Exercise requirements:
Sort through the data and copy the lines holding the word "follow".

Records for processing:

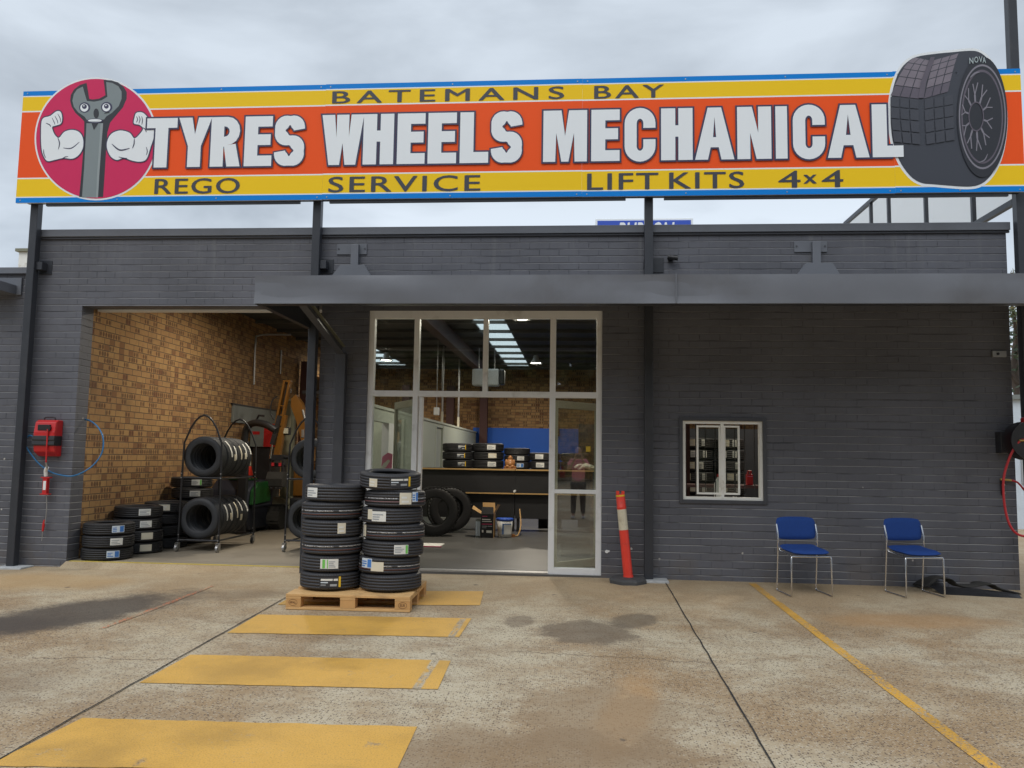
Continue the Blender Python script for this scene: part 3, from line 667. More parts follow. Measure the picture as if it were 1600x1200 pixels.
SY = -.27; bands = [(4.519, 4.583, 's_bl'), (4.583, 4.597, 's_wh'), (4.597, 4.826, 's_ye'), (4.826, 4.843, 's_wh'), (4.843, 5.700, 's_or'), (5.700, 5.717, 's_wh'), (5.717, 5.902, 's_ye'), (5.902, 5.916, 's_wh'), (5.916, 5.978, 's_bl')]
mb = MB(); seams = [-7.085, -3.135, .028, 3.638, 5.070]
for k in range(4):
    a, b = seams[k] + (.0008 if k else 0), seams[k + 1]; dz = (0, .004, .002, .007)[k]
    mb.box(a, b, SY + .001, -.24, 4.519 + dz, 5.978 + dz, M['s_wh'])
    for z_0, z_1, c_ in bands:
        z_0 += dz; z_1 += dz
        mb.add([(a, SY, z_0), (b, SY, z_0), (b, SY, z_1), (a, SY, z_1)], [(0, 1, 2, 3)], M[c_])
mb.build('sign_panel', SG)
for k in range(4):
    a, b = seams[k], seams[k + 1]; m_ = max(2, int((b - a) / 1.15))
    for i in range(m_ + 1):
        x = a + .06 + (b - a - .12) * i / m_
        for z in (4.55, 5.947): mb = MB(); mb.cyl((x, SY - .004, z), (x, SY, z), .008, M['zinc'], 8); mb.build('screw', SG)
# emblem and tyre picture share this: photo-traced outlines turned into metres on the board
def art(parent, name, mats, fn):
    st = {'y': SY - .002}; mb = MB()
    def put(loop, m, holes=()): mb.flat([fn(loop)] + [fn(h) for h in holes], st['y'], M[m]); st['y'] -= .0002
    mats(put, mb, st); return mb.build(name, parent)
def wm(l): return [(-7.064389 + .001618 * a + .000102 * b, 6.327611 - .000028 * a - .001596 * b) for a, b in l]
def tm(l): return [(3.479944 + .001481 * a - .000051 * b, 6.377111 - .000029 * a - .001595 * b) for a, b in l]
def line(pts, w, n=5):
    c_ = spl2(pts, n, False) if len(pts) > 2 else list(pts); L_ = []; R_ = []
    for i, p in enumerate(c_):
        a = Vector(c_[max(0, i - 1)]); b = Vector(c_[min(len(c_) - 1, i + 1)]); d = (b - a).normalized(); k = w / 2 * (1 if len(pts) == 2 else (.25 + .75 * math.sin(math.pi * (i + .5) / len(c_))))
        L_.append((p[0] - d.y * k, p[1] + d.x * k)); R_.append((p[0] + d.y * k, p[1] - d.x * k))
    return L_ + R_[::-1]
def wrench(put, mb, st):
    mb.prism(wm(ell(571, 608, 502, 502, 72)), SY - .0015, -.25, M['s_wh']); st['y'] = SY - .004
    put(ell(571, 608, 488, 488, 72), 's_pk')
    head = [(497, 152), (440, 170), (395, 205), (368, 250), (362, 300), (375, 350), (405, 400), (450, 440), (478, 470), (478, 560), (470, 700), (455, 900), (438, 1084), (632, 1084), (645, 900), (657, 700), (668, 560), (690, 480), (740, 420), (795, 355), (825, 285), (826, 230), (800, 185), (755, 150), (700, 133), (637, 128), (645, 195), (652, 255), (600, 283), (545, 290), (520, 285), (510, 225)]
    put(head, 's_bk')
    put([(466, 183), (420, 205), (392, 245), (380, 300), (393, 350), (428, 395), (480, 430), (500, 458), (640, 455), (660, 428), (705, 400), (760, 345), (784, 285), (784, 225), (758, 182), (708, 154), (658, 146), (662, 200), (668, 268), (620, 297), (560, 308), (500, 302), (480, 235)], 's_gr')
    put([(497, 485), (490, 620), (478, 850), (461, 1088), (591, 1088), (603, 880), (620, 650), (633, 485)], 's_gr')
    put([(612, 487), (603, 640), (585, 880), (576, 1088), (591, 1088), (603, 880), (620, 650), (633, 487)], 's_gl')
    for cx, cy in ((482, 356), (662, 354)):
        put(ell(cx, cy, 46, 43), 's_nv'); put(ell(cx - 3, cy + 1, 33, 33), 's_wh'); put(ell(cx - 2, cy - 8, 20, 20), 's_nv'); put(ell(cx - 6, cy - 14, 6, 6, 12), 's_wh')
    put(ell(577, 405, 22, 40, 24), 's_bk'); put([(640, 408), (690, 400), (665, 388)], 's_bk')
    put(ell(566, 466, 66, 19, 28), 's_nv'); put(ell(566, 464, 56, 12, 28), 's_wh'); put(line([(520, 468), (566, 472), (610, 466)], 4), 's_gr')
    put([(540, 486), (594, 486), (558, 540)], 's_bk')
    la = spl2([(135, 452), (200, 425), (250, 388), (285, 392), (298, 440), (288, 488), (245, 505), (216, 518), (235, 575), (272, 605), (315, 558), (375, 540), (435, 556), (468, 605), (470, 680), (440, 740), (385, 775), (310, 770), (240, 785), (180, 795), (148, 755), (130, 690), (125, 560)], 4)
    put(offset(la, 9), 's_nv'); put(la, 's_wh')
    ra = spl2([(905, 402), (950, 398), (985, 425), (1005, 455), (1048, 520), (1044, 600), (1018, 680), (985, 775), (935, 798), (870, 790), (800, 768), (745, 785), (695, 755), (666, 690), (670, 625), (705, 570), (775, 545), (850, 565), (888, 610), (935, 570), (958, 530), (930, 500), (885, 488), (890, 440)], 4)
    put(offset(ra, 9), 's_nv'); put(ra, 's_wh')
    for l, w in (([(308, 688), (375, 690), (440, 640)], 9), ([(262, 600), (278, 650), (268, 700)], 9), ([(215, 440), (232, 475), (240, 498)], 6), ([(238, 425), (258, 462), (264, 490)], 6), ([(262, 408), (282, 445), (286, 478)], 6), ([(165, 485), (195, 498), (205, 515)], 8), ([(300, 775), (325, 762), (350, 758)], 7), ([(148, 700), (150, 735), (165, 770)], 7),
                 ([(705, 655), (770, 705), (850, 690)], 12), ([(888, 612), (885, 655), (872, 690)], 9), ([(905, 430), (915, 455), (905, 480)], 6), ([(925, 425), (935, 455), (925, 490)], 6), ([(948, 430), (955, 465), (948, 500)], 6), ([(985, 680), (992, 715), (985, 745)], 7), ([(760, 760), (800, 770), (830, 772)], 7), ([(950, 520), (975, 535), (985, 560)], 7)): put(line(l, w), 's_nv')
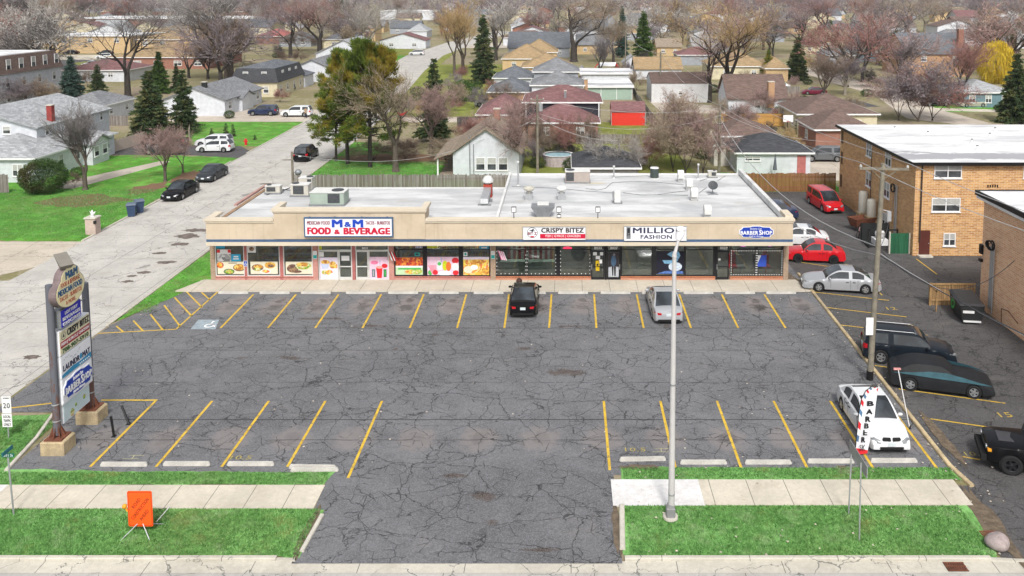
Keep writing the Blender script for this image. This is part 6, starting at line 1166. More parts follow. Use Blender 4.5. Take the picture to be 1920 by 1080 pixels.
b = MB(); b.path([(-.2, 11, .02), (-.25, 11, 1.1), (-.25, 10.2, 1.25), (-.2, 9.2, .9)], .03, 5); obj('hose', b, rust, a2)
# dumpsters, fences and clutter by the apartments
m_dump = mat('dumpster_black', (.02, .022, .022), .5, .25, 3)
p = G(1832, 590); t_ = thing('dumpster', 'black dumpster with a green arrow emblem in front of the wooden screen', 'dumpster', (24.6, 50.3, .02), R(-8)); b = MB(); b.loft([[(-.55, -1.1, .15), (.55, -1.1, .15), (.55, 1.1, .15), (-.55, 1.1, .15)], [(-.7, -1.1, 1.15), (.7, -1.1, 1.15), (.7, 1.1, 1.3), (-.7, 1.1, 1.3)]], True, True); obj('body', b, m_dump, t_); b = MB(); b.loft([[(-.74, -1.14, 1.15), (.74, -1.14, 1.15), (.74, 1.14, 1.3), (-.74, 1.14, 1.3)], [(-.6, -1.0, 1.27), (.6, -1.0, 1.27), (.6, 1.0, 1.42), (-.6, 1.0, 1.42)]], True, True); obj('lid', b, mat('lid_black', (.03, .03, .032), .45, .2), t_)
b = MB(); O = Vector((-.66, .35, .75)); Fd = (Vector((0, -1, 0)), Vector((.1, 0, 1)).normalized(), Vector((-1, 0, .1)).normalized()); b.loft([[tuple(O + Fd[0] * r_ * math.cos(a) + Fd[1] * r_ * math.sin(a) + Fd[2] * .03) for a in [2 * PI * j / 20 for j in range(20)]] for r_ in (.16, .32)]); plate(b, [(-.35, .1), (.0, .42), (-.35, .42)], O, Fd, .02, .04); obj('emblem', b, mat('emblem_green', (.02, .3, .06), .5, .1), t_); b = MB(); b.box(-.55, -1.14, .7, .1, -1.1, .85); b.box(-.5, -1.16, .15, .5, -1.1, .25); obj('label_plate', b, pwhite, t_)
t_ = thing('wooden_screen', 'small wooden fence screen behind the black dumpster', 'fence', (24.4, 52.4, 0)); b = MB(); b.box(-1.2, 0, 0, 1.7, .04, 1.45); obj('boards', b, planks('screen_planks', (.28, .17, .08), (.36, .23, .11)), t_); b = MB(); b.box(-1.2, -.05, 1.35, 1.7, -.002, 1.45); b.box(-1.2, -.05, .3, 1.7, -.002, .4)
for x in (-1.2, .2, 1.6): b.box(x, -.1, 0, x + .1, -.05, 1.5)
b.box(-1.26, -1.2, 1.3, -1.2, .04, 1.4); b.box(-1.26, -1.2, 0, -1.2, -1.1, 1.45); obj('rails', b, mat('screen_wood', (.32, .2, .09), .85, .25, 3), t_)
t_ = thing('green_fence_panel', 'dark green board fence panel beside the brown apartment door', 'fence', (24.9, 63.1, 0)); b = MB(); b.box(-.1, -.05, 0, 1.35, .0, 1.6); obj('boards', b, planks('green_planks', (.02, .1, .05), (.03, .14, .07), .12), t_); b = MB(); b.box(-.2, -.1, 0, -.1, .05, 1.7); b.box(1.3, -.12, 0, 1.4, -.052, 1.65); obj('posts', b, conc_lt, t_)
t_ = thing('bin_enclosure', 'black metal bin enclosure with a white bag behind the green panel', 'enclosure', (24.7, 65.4, 0)); b = MB()
for x, y in ((-1, -.9), (1.2, -.9), (-1, .9), (1.2, .9)): b.box(x - .05, y - .05, 0, x + .05, y + .05, 1.5)
b.box(-1, -.95, 1.4, 1.2, -.88, 1.5); b.box(-1, .85, 0, 1.2, .9, 1.5); b.box(-1, -.8, .05, 1.1, .8, .12); obj('frame', b, m_dump, t_)
tr = thing('rubbish_bag', 'white tied rubbish bag inside the black bin enclosure', 'bag', (24.8, 65.2, .6)); b = MB(); b.sphere((0, 0, .35), .4, 10, 7, .9); b.sphere((0, 0, .75), .12, 8, 5); b.box(-.5, -.5, -.55, .5, .5, -.02); obj('bag', b, pwhite, tr, smooth=60)
for lab, x, y, rz, m in (('rusty red overturned cart beside the apartment wall', 24.9, 69.5, .4, rust), ('pale pink broken bicycle frame leaning by the rusty cart', 24.0, 67.3, .9, mat('pink_metal', (.45, .28, .27), .6, .2))):
    t_ = thing('scrap_cart' if m is rust else 'broken_bicycle', lab, 'cart' if m is rust else 'bicycle', (x, y, .02), rz)
    if m is rust: b = MB(); b.loft([[(-.9, -.4, .4), (.9, -.4, .4), (.9, .4, .4), (-.9, .4, .4)], [(-1.1, -.6, 1.1), (1.1, -.6, 1.1), (1.1, .6, 1.1), (-1.1, .6, 1.1)]], True, False); obj('tub', b, m, t_)
    for k, dx in enumerate((-.55, .55)):
        b = MB(); b.path([(dx + .32 * math.cos(a), .0 if m is not rust else -.5, .33 + .32 * math.sin(a)) for a in [2 * PI * j / 14 for j in range(15)]], .03, 5); [b.tube((dx, 0 if m is not rust else -.5, .33), (dx + .3 * math.cos(a), 0 if m is not rust else -.5, .33 + .3 * math.sin(a)), .008, n=3) for a in (0, 1.2, 2.4, 3.6, 4.8)]; obj('wheel', b, dark, t_)
    b = MB(); b.path([(-.55, 0, .33), (-.2, 0, .85), (.35, 0, .85), (.55, 0, .33), (0, 0, .35), (-.2, 0, .85)], .025, 5); b.path([(0, 0, .35), (.35, 0, .85), (.38, 0, 1.0), (.38, -.25, 1.05)], .02, 5); obj('frame', b, m, t_)
for k, (y, h) in enumerate(((71.9, 2.3), (69.9, 1.9))):
    t_ = thing('white_tank', ['taller white cylinder tank against the apartment wall', 'white tank half hidden by the utility pole'][k], 'tank', (25.8, y, .3 + k * .2)); b = MB(); b.loft([[(r_ * math.cos(2 * PI * j / 16), r_ * math.sin(2 * PI * j / 16), z) for j in range(16)] for r_, z in ((.36, .6), (.38, .7), (.38, h), (.3, h + .12), (.08, h + .18))], True, True); obj('tank', b, m_ac, t_, smooth=40); b = MB(); b.box(-.45, -.45, -.5, .45, .45, .6); obj('base', b, mat('base_tan', (.35, .26, .15), .8), t_)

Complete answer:
Continue the Blender Python script for this scene: part 3, from line 667. More parts follow. Measure the picture as if it were 1600x1200 pixels.
Keep writing the Blender script for this image. This is part 6, starting at line 1166. More parts follow. Use Blender 4.5. Take the picture to be 1920 by 1080 pixels.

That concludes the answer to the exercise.